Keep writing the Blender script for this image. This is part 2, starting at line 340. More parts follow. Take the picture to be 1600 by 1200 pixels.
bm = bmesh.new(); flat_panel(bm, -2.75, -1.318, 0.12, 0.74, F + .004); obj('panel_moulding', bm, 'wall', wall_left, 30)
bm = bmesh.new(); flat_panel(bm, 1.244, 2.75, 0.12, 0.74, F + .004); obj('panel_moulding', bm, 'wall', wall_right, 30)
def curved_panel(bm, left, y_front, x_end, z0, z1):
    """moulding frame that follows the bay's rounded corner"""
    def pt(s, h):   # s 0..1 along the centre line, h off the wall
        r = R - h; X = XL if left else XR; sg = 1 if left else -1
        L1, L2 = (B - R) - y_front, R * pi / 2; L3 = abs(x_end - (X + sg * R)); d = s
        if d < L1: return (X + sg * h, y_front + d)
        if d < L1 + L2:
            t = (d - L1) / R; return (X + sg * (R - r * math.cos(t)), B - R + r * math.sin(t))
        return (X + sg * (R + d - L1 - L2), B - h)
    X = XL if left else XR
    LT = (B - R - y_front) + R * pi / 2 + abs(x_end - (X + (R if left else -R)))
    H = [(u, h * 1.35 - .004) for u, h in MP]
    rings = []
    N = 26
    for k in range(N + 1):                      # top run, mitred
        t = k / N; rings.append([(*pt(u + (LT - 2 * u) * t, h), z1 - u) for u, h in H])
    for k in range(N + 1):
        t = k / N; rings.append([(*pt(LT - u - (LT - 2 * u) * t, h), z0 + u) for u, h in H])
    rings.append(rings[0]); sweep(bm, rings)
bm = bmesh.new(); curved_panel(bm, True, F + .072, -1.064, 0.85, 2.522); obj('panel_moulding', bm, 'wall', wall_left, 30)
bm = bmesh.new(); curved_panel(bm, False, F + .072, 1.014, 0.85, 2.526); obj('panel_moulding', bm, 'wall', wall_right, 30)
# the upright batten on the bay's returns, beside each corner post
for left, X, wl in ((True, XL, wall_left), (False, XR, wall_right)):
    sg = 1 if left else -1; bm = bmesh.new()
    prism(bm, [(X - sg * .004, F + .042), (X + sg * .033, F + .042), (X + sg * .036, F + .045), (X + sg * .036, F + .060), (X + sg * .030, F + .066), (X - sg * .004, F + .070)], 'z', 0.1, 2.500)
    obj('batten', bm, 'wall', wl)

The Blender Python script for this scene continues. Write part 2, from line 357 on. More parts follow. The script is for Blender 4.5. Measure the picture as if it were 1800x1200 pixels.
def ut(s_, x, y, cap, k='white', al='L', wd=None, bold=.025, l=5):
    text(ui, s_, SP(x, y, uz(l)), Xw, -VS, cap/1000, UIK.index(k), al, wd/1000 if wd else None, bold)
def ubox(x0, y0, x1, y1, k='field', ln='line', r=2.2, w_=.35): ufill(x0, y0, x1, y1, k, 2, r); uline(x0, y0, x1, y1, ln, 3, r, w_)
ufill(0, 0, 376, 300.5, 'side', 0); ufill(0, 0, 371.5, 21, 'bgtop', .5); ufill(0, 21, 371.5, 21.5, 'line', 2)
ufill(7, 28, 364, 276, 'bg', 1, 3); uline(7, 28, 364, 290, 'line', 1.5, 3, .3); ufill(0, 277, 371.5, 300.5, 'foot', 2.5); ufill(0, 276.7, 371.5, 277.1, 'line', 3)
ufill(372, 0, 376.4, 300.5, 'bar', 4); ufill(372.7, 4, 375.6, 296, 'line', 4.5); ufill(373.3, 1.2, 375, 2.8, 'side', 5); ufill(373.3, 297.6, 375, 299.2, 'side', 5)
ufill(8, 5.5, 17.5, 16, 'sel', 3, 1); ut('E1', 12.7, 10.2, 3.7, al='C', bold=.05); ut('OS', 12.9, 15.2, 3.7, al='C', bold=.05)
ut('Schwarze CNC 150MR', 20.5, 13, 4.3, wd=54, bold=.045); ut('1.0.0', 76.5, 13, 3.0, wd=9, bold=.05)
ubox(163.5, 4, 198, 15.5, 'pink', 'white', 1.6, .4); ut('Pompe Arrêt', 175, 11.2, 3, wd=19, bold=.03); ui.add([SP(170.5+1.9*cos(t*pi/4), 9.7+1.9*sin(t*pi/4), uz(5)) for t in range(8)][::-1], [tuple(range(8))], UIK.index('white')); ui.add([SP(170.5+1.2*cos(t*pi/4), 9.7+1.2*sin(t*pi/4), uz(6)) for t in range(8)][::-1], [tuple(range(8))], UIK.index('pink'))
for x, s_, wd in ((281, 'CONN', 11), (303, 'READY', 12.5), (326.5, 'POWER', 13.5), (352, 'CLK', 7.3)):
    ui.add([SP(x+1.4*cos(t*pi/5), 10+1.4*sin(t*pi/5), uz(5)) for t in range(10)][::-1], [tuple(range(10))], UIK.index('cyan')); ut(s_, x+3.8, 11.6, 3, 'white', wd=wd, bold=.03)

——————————

● **WRITTEN PROBLEM**: Print the material once more, exactly.

● **REPLY**:
Keep writing the Blender script for this image. This is part 2, starting at line 340. More parts follow. Take the picture to be 1600 by 1200 pixels.
bm = bmesh.new(); flat_panel(bm, -2.75, -1.318, 0.12, 0.74, F + .004); obj('panel_moulding', bm, 'wall', wall_left, 30)
bm = bmesh.new(); flat_panel(bm, 1.244, 2.75, 0.12, 0.74, F + .004); obj('panel_moulding', bm, 'wall', wall_right, 30)
def curved_panel(bm, left, y_front, x_end, z0, z1):
    """moulding frame that follows the bay's rounded corner"""
    def pt(s, h):   # s 0..1 along the centre line, h off the wall
        r = R - h; X = XL if left else XR; sg = 1 if left else -1
        L1, L2 = (B - R) - y_front, R * pi / 2; L3 = abs(x_end - (X + sg * R)); d = s
        if d < L1: return (X + sg * h, y_front + d)
        if d < L1 + L2:
            t = (d - L1) / R; return (X + sg * (R - r * math.cos(t)), B - R + r * math.sin(t))
        return (X + sg * (R + d - L1 - L2), B - h)
    X = XL if left else XR
    LT = (B - R - y_front) + R * pi / 2 + abs(x_end - (X + (R if left else -R)))
    H = [(u, h * 1.35 - .004) for u, h in MP]
    rings = []
    N = 26
    for k in range(N + 1):                      # top run, mitred
        t = k / N; rings.append([(*pt(u + (LT - 2 * u) * t, h), z1 - u) for u, h in H])
    for k in range(N + 1):
        t = k / N; rings.append([(*pt(LT - u - (LT - 2 * u) * t, h), z0 + u) for u, h in H])
    rings.append(rings[0]); sweep(bm, rings)
bm = bmesh.new(); curved_panel(bm, True, F + .072, -1.064, 0.85, 2.522); obj('panel_moulding', bm, 'wall', wall_left, 30)
bm = bmesh.new(); curved_panel(bm, False, F + .072, 1.014, 0.85, 2.526); obj('panel_moulding', bm, 'wall', wall_right, 30)
# the upright batten on the bay's returns, beside each corner post
for left, X, wl in ((True, XL, wall_left), (False, XR, wall_right)):
    sg = 1 if left else -1; bm = bmesh.new()
    prism(bm, [(X - sg * .004, F + .042), (X + sg * .033, F + .042), (X + sg * .036, F + .045), (X + sg * .036, F + .060), (X + sg * .030, F + .066), (X - sg * .004, F + .070)], 'z', 0.1, 2.500)
    obj('batten', bm, 'wall', wl)

The Blender Python script for this scene continues. Write part 2, from line 357 on. More parts follow. The script is for Blender 4.5. Measure the picture as if it were 1800x1200 pixels.
def ut(s_, x, y, cap, k='white', al='L', wd=None, bold=.025, l=5):
    text(ui, s_, SP(x, y, uz(l)), Xw, -VS, cap/1000, UIK.index(k), al, wd/1000 if wd else None, bold)
def ubox(x0, y0, x1, y1, k='field', ln='line', r=2.2, w_=.35): ufill(x0, y0, x1, y1, k, 2, r); uline(x0, y0, x1, y1, ln, 3, r, w_)
ufill(0, 0, 376, 300.5, 'side', 0); ufill(0, 0, 371.5, 21, 'bgtop', .5); ufill(0, 21, 371.5, 21.5, 'line', 2)
ufill(7, 28, 364, 276, 'bg', 1, 3); uline(7, 28, 364, 290, 'line', 1.5, 3, .3); ufill(0, 277, 371.5, 300.5, 'foot', 2.5); ufill(0, 276.7, 371.5, 277.1, 'line', 3)
ufill(372, 0, 376.4, 300.5, 'bar', 4); ufill(372.7, 4, 375.6, 296, 'line', 4.5); ufill(373.3, 1.2, 375, 2.8, 'side', 5); ufill(373.3, 297.6, 375, 299.2, 'side', 5)
ufill(8, 5.5, 17.5, 16, 'sel', 3, 1); ut('E1', 12.7, 10.2, 3.7, al='C', bold=.05); ut('OS', 12.9, 15.2, 3.7, al='C', bold=.05)
ut('Schwarze CNC 150MR', 20.5, 13, 4.3, wd=54, bold=.045); ut('1.0.0', 76.5, 13, 3.0, wd=9, bold=.05)
ubox(163.5, 4, 198, 15.5, 'pink', 'white', 1.6, .4); ut('Pompe Arrêt', 175, 11.2, 3, wd=19, bold=.03); ui.add([SP(170.5+1.9*cos(t*pi/4), 9.7+1.9*sin(t*pi/4), uz(5)) for t in range(8)][::-1], [tuple(range(8))], UIK.index('white')); ui.add([SP(170.5+1.2*cos(t*pi/4), 9.7+1.2*sin(t*pi/4), uz(6)) for t in range(8)][::-1], [tuple(range(8))], UIK.index('pink'))
for x, s_, wd in ((281, 'CONN', 11), (303, 'READY', 12.5), (326.5, 'POWER', 13.5), (352, 'CLK', 7.3)):
    ui.add([SP(x+1.4*cos(t*pi/5), 10+1.4*sin(t*pi/5), uz(5)) for t in range(10)][::-1], [tuple(range(10))], UIK.index('cyan')); ut(s_, x+3.8, 11.6, 3, 'white', wd=wd, bold=.03)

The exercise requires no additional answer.